Por tudo o que foi anteriormente escrito fica comprovado que a freguesia de Caparica tem todas as condições para se manter enquanto entidade administrativa autónoma e própria, mas até mais do que ter essas condições, a Caparica merece-o, pela história das suas terras e das suas gentes, continuar a ser uma freguesia... uma freguesia do Concelho de Almada, autónoma, própria e próspera e continuar a manter de forma ininterrupta a sua história que já é superior a 500 anos e mais de meio milénio é muito tempo, muitas vidas, muitas gerações, muita história, até porque para se poder comparar poderemos acrescentar que a freguesia de Caparica é mais antiga do que a maioria dos países com assento na Organização das Nações Unidas.

A extinção de freguesias protagonizada pelo Governo e por PSD e CDS-PP conduziu à perda de proximidade, à redução de milhares de eleitos de freguesia e à redução da capacidade de intervenção. E contrariamente ao prometido, o Governo reduziu ainda a participação das freguesias nos impostos diretos do Estado.
O Grupo Parlamentar do PCP propõe a reposição das freguesias, garantindo a proximidade do Poder Local Democrático e melhores serviços públicos às populações. Assim, propomos a reposição da Freguesia de Caparica no Concelho de Almada.
Nestes termos, ao abrigo da alínea n) do artigo 164.º da Constituição da República e da alínea b) do n.º 1 do artigo 4.º do Regimento da Assembleia da República, os Deputados abaixo-assinados, do Grupo Parlamentar do PCP, apresentam o seguinte Projeto de Lei:

Artigo 1.º
Criação
É criada, no concelho de Almada a Freguesia de Caparica, com sede em Caparica.

Artigo 2.º
Limites territoriais
Os limites da nova freguesia coincidem com os da Freguesia de Caparica até à entrada em vigor da Lei n.º 11-A/2013, de 28 de janeiro.

Artigo 3.º
Comissão Instaladora

1- A fim de promover as ações necessárias à instalação dos órgãos autárquicos da nova freguesia, será nomeada uma comissão instaladora, que funcionará no período de seis meses que antecedem o termo do mandato autárquico em curso.

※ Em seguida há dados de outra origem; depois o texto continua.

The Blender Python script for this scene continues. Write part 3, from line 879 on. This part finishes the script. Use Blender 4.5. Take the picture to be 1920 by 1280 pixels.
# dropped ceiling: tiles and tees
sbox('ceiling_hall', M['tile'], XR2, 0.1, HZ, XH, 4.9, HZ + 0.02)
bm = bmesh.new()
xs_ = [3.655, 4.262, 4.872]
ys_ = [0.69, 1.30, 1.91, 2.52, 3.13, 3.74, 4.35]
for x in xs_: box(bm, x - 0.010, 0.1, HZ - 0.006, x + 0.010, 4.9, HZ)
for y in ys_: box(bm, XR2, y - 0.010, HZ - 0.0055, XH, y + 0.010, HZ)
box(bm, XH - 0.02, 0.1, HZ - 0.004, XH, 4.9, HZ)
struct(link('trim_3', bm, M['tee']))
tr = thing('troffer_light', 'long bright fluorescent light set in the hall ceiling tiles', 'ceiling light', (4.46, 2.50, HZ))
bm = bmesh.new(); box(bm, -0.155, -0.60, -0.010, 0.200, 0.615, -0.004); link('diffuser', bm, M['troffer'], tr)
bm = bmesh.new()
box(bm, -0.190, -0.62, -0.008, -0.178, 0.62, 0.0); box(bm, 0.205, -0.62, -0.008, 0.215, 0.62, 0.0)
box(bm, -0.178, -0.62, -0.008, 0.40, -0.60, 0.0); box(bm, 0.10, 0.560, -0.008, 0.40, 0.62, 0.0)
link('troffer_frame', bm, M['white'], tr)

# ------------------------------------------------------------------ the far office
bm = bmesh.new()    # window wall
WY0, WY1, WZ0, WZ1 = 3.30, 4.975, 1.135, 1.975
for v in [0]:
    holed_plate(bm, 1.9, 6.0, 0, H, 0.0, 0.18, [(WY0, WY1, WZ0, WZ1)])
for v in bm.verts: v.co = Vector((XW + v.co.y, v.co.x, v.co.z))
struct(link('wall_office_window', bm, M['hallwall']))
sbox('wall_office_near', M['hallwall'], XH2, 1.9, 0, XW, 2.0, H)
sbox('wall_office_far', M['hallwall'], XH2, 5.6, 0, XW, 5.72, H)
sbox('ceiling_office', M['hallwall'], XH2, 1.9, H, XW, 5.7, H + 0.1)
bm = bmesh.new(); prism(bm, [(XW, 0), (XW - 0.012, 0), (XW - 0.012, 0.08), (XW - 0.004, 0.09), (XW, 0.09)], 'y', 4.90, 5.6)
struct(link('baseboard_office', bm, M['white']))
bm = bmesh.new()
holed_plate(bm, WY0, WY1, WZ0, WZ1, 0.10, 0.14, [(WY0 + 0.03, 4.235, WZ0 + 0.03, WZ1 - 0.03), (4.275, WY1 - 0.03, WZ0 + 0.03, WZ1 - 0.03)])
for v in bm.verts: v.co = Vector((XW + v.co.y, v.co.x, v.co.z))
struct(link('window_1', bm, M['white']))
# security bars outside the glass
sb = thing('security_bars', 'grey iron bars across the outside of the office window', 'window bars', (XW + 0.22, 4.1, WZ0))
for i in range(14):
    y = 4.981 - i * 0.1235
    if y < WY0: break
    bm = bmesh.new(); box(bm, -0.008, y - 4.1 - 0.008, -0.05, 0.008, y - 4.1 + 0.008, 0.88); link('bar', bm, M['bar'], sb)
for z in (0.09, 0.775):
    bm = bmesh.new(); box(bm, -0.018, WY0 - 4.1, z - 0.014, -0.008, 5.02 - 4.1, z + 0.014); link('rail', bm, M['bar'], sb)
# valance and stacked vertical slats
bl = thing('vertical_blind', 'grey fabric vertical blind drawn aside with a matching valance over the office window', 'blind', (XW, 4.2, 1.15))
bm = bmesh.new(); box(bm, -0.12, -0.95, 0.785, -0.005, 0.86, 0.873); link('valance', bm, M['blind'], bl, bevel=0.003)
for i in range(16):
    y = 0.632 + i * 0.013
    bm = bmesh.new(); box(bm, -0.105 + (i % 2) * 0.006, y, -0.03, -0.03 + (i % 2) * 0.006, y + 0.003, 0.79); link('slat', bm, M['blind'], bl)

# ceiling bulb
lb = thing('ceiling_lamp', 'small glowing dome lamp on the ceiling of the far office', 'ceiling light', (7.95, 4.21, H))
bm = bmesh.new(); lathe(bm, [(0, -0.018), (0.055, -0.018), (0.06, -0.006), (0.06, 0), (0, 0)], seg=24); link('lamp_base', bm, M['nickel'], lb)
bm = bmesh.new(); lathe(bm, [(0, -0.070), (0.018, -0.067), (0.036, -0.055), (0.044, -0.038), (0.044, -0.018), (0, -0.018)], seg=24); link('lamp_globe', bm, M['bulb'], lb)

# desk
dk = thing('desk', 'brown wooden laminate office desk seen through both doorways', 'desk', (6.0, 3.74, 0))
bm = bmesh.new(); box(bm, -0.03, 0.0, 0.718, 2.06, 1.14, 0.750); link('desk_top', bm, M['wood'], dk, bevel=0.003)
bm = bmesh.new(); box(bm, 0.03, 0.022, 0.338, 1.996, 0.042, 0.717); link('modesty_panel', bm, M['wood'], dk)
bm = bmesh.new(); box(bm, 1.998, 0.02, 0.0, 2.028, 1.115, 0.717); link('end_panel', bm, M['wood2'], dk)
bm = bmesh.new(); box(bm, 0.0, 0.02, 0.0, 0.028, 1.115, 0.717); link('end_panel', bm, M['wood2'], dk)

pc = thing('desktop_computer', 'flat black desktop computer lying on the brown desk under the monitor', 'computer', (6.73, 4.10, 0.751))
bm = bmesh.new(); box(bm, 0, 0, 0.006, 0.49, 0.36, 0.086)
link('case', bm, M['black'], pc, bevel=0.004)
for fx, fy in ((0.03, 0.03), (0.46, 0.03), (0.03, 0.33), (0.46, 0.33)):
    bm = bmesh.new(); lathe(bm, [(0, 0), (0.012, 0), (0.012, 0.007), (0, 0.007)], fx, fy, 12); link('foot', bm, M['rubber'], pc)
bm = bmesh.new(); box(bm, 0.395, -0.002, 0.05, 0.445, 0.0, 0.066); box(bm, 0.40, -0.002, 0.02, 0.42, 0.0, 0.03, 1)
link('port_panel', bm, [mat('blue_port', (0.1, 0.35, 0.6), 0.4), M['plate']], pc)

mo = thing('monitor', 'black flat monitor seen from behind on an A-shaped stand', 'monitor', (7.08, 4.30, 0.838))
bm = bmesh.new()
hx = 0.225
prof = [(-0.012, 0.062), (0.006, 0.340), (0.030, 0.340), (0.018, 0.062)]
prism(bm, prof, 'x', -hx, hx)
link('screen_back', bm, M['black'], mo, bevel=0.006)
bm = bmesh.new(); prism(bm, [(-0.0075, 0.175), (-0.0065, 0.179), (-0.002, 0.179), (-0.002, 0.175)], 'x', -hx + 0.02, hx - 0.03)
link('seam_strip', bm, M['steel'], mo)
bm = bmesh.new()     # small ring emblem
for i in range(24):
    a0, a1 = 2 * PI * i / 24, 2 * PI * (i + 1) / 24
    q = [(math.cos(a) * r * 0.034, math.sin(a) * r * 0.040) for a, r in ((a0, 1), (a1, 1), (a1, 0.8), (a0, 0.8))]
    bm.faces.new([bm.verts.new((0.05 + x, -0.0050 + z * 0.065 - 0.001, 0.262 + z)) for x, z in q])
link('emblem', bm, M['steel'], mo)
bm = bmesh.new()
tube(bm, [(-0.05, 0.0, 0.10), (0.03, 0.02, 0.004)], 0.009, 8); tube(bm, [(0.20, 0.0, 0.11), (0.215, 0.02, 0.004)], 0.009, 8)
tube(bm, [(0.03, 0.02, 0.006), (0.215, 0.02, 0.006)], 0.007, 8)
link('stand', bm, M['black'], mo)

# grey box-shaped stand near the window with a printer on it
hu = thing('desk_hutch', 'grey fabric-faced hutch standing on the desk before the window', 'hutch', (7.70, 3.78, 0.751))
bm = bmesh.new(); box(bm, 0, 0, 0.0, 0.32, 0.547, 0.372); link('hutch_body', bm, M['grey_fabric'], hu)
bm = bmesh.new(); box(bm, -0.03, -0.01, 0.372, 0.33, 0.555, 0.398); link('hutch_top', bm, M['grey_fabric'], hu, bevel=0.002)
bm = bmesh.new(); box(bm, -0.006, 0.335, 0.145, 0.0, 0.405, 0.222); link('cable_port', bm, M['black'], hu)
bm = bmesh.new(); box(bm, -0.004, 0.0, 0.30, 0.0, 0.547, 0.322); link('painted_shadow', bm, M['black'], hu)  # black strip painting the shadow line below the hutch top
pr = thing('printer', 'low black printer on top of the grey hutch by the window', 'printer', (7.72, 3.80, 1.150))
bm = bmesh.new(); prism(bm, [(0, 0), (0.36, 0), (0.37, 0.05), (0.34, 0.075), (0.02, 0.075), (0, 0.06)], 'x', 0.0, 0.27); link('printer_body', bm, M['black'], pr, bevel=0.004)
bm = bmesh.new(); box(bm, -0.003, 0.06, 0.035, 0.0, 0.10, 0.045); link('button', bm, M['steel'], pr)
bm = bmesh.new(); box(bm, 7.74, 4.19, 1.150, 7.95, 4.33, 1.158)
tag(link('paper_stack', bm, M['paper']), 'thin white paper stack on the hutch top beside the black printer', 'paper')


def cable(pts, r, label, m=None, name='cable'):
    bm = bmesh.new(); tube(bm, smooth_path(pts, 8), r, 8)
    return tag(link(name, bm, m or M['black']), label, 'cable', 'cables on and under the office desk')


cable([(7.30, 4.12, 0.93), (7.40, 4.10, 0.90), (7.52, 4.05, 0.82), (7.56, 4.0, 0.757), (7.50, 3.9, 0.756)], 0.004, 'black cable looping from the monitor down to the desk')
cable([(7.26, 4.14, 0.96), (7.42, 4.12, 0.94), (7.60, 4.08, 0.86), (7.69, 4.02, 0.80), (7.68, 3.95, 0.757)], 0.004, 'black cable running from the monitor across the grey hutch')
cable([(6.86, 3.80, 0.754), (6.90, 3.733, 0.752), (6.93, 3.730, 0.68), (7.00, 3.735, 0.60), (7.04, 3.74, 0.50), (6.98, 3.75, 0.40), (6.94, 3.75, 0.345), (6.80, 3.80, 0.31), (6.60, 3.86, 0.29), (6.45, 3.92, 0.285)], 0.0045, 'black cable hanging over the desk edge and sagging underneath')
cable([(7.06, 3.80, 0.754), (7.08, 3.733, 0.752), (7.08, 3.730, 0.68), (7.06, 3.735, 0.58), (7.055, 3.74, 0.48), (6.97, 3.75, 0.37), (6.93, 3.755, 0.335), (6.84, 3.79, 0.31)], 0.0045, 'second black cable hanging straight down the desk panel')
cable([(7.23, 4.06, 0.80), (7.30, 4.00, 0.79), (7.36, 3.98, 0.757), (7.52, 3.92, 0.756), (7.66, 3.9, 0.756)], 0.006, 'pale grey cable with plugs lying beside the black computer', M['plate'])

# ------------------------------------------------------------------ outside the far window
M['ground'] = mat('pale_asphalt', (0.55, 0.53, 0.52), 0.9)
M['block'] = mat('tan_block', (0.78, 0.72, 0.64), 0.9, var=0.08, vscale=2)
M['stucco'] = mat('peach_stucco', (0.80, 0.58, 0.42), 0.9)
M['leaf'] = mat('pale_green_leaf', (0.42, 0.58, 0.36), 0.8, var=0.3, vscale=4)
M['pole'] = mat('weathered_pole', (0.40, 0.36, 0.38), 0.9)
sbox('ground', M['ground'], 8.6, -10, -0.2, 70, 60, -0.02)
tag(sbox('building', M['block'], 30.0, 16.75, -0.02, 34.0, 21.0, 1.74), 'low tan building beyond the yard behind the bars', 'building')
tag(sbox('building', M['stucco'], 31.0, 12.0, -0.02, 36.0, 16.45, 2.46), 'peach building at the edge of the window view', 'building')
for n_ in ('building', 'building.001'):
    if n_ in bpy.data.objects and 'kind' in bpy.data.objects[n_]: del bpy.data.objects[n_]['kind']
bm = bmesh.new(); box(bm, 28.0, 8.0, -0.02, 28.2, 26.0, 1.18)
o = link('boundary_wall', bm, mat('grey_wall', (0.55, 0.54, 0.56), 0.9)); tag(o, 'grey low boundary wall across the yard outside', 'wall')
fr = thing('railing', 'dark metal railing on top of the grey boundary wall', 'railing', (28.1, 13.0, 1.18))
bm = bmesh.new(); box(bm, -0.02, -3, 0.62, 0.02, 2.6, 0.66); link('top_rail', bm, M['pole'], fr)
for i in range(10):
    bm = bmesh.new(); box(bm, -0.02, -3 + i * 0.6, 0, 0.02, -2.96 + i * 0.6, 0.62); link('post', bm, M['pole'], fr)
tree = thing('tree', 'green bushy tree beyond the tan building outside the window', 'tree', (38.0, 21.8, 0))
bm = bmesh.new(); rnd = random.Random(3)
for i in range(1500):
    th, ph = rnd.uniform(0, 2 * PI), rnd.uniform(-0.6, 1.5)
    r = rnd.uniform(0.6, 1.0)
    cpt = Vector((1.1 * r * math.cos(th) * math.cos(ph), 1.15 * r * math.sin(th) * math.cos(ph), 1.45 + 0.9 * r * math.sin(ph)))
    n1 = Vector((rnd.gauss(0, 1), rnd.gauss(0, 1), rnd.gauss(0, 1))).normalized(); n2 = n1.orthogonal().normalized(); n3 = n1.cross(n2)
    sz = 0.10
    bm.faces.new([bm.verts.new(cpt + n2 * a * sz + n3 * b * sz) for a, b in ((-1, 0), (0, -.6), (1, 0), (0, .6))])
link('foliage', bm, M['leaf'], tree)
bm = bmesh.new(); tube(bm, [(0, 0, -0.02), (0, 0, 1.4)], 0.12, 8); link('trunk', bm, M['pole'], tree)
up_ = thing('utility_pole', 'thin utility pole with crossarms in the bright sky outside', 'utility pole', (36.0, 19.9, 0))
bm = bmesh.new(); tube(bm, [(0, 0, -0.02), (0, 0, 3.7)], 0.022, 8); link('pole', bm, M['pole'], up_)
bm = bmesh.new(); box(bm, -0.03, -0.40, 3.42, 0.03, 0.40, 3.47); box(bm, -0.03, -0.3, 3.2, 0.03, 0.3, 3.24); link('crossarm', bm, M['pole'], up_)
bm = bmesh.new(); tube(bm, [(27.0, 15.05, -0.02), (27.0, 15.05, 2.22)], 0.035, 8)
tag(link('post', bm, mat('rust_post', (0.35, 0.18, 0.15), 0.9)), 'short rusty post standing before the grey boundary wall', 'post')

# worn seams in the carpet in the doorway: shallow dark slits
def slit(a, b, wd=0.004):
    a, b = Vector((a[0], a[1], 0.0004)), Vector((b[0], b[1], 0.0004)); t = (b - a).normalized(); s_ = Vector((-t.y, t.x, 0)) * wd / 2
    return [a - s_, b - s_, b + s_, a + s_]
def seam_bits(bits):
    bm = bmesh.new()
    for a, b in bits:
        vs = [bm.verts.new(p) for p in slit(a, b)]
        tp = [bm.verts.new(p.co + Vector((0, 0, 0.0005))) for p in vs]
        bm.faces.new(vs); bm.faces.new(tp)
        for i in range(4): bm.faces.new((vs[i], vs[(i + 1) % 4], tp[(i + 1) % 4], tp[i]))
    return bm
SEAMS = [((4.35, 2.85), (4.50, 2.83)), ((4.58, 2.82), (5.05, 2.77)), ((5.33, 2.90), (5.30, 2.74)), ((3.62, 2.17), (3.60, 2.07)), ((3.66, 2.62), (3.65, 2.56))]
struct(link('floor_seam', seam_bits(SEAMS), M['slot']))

2- Para o efeito consignado no número anterior, cabe à comissão instaladora preparar a realização das eleições para os órgãos autárquicos e executar todos os demais atos preparatórios estritamente necessários ao funcionamento da discriminação dos bens, universalidades, direitos e obrigações da freguesia de origem a transferir para a nova freguesia.

3- A comissão instaladora é nomeada pela Câmara Municipal de Almada com a antecedência mínima de 30 dias sobre o início de funções nos termos do n.º 1 do presente artigo, devendo integrar:

a) Um representante da Assembleia Municipal de Almada;
b) Um representante da Câmara Municipal de Almada;
c) Um representante da Assembleia de Freguesia da União das Freguesias de Caparica e Trafaria;
d) Um representante da Junta de Freguesia da União das Freguesias de Caparica e Trafaria;
e) Cinco cidadãos eleitores da área da nova Freguesia de Caparica, designados tendo em conta os resultados das últimas eleições na área territorial correspondente à nova freguesia.

Artigo 4.º
Exercício de funções da Comissão Instaladora
A Comissão Instaladora exercerá as suas funções até à tomada de posse dos órgãos autárquicos da nova freguesia.

Artigo 5.º
Partilha de direitos e obrigações
Na repartição de direitos e obrigações existentes à data da criação da nova freguesia entre esta e a de origem, considera-se como critério orientador a situação vigente até à entrada em vigor da Lei n.º 11-A/2013, de 28 de janeiro.

Artigo 6.º
Extinção da União das Freguesias de Caparica e Trafaria
É extinta a União das Freguesias de Caparica e Trafaria por efeito da desanexação da área que passa a integrar a nova Freguesia de Caparica criada em conformidade com a presente lei.